A: While it is true that the Farm property's default zoning is single family, this is only triggered if an application for development is filed. Since the intended purchaser of the property filed their builder's remedy lawsuit before an application for development was filed, the zoning remains Park/Public Use. As privately owned property, there is no way to legally defend this zoning designation. There is also no way to legally force a development application to be filed with the lawsuit pending.


Q: Why are the courts in control of all of these issues?

A: COAH (Council on Affordable Housing) an agency of the New Jersey Department of Community Affairs has failed to establish legally valid rules and numeric obligations for affordable housing since the second round of regulations expired in 1999. There have been years of court battles between the competing interests, affordable housing advocates, the real estate developers' lobby, municipalities and COAH itself over how the rules should be formulated and the methodology by which the local obligations should be established. In March of 2015, the Supreme Court, after numerous orders that COAH establish legally acceptable rules, took back jurisdiction over all affordable housing issues and returned to the county trial courts the responsibilities of determining methodology, affordable housing obligations, and compliance with the constitutional obligations of providing affordable housing. This order stripped COAH of any of its administrative powers and forced participating towns into a situation where they have to attempt to determine their own obligations from scratch. This process is ongoing and will likely continue through trial and appeals courts for years to come.


Q: What is Dumont's obligation for affordable housing and its plan for fulfilling it?

A: Only obligations for the first and second rounds of COAH regulations are actually established at this point. This means that a final plan cannot be completed at this time. The courts are considering in 15 vicinages around the state, how to compute the 3rd round affordable housing obligations and how to apportion them among the many municipalities. There are numerous different, complicated formulas and methodologies that have been advanced by the competing interests on the issue that the courts will have to decide between to first establish the housing need, and then to determine where that need exists and how to distribute the obligation. Chances are that the courts will not necessarily agree on all aspects of these issues, thereby requiring appellate and likely the Supreme Court to finalize the matter, years down the road. Unfortunately, towns are going to be required to proceed with development projects in the meantime and then "back into" their final 3rd round obligations and associated housing plans once the rules are finalized.

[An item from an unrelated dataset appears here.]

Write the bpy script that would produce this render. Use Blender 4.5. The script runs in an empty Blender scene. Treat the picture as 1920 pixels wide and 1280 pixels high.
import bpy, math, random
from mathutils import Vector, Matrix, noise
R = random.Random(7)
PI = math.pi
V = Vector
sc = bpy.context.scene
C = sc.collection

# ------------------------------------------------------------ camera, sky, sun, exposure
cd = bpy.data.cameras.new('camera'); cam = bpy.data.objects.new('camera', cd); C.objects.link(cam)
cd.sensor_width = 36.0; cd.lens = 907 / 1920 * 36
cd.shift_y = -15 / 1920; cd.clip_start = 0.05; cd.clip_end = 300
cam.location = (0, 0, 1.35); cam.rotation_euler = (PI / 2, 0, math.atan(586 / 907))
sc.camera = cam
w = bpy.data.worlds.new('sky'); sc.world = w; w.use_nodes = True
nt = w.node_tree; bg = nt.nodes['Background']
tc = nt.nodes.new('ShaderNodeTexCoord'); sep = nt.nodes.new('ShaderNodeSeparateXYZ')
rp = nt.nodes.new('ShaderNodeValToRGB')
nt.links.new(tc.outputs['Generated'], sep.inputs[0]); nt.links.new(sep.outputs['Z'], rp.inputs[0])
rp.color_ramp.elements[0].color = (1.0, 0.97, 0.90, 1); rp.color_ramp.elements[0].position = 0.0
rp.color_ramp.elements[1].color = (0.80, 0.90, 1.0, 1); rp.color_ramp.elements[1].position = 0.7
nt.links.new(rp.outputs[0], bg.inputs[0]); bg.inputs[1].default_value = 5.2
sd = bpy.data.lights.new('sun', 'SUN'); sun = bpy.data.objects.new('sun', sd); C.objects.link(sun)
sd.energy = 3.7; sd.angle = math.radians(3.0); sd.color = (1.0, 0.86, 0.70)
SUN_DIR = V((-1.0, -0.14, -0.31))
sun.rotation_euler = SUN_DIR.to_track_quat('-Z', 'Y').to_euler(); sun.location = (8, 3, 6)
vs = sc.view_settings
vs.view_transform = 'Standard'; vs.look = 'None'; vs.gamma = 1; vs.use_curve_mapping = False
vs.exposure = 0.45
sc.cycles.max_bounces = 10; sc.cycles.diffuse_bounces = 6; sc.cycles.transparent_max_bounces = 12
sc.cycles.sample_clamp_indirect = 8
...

Q: How do we protect the Borough in the future from a Builder Remedy Lawsuit?

A: The only way any community can be protected from a Builder Remedy Lawsuit is to submit a Housing Element and Fair Share Plan that complies with the required obligations and received a Judgment of Compliance/Repose from the Court. This replaces the previously granted Substantive Certification, which was granted by COAH. A Judgment of Compliance/Repose should be for a ten-year period, during which the Borough will be "immune" from any future Builder Remedy Lawsuits so long as Dumont is complying with its Housing Plan.


Q: What is an affordable household?

A: In 2015, a one-person household living in Dumont could earn up to $59,095 and be considered "affordable". Many senior citizens living on fixed incomes fall into this category. A three-person household living in Dumont could earn up to $75,980 and be considered "affordable".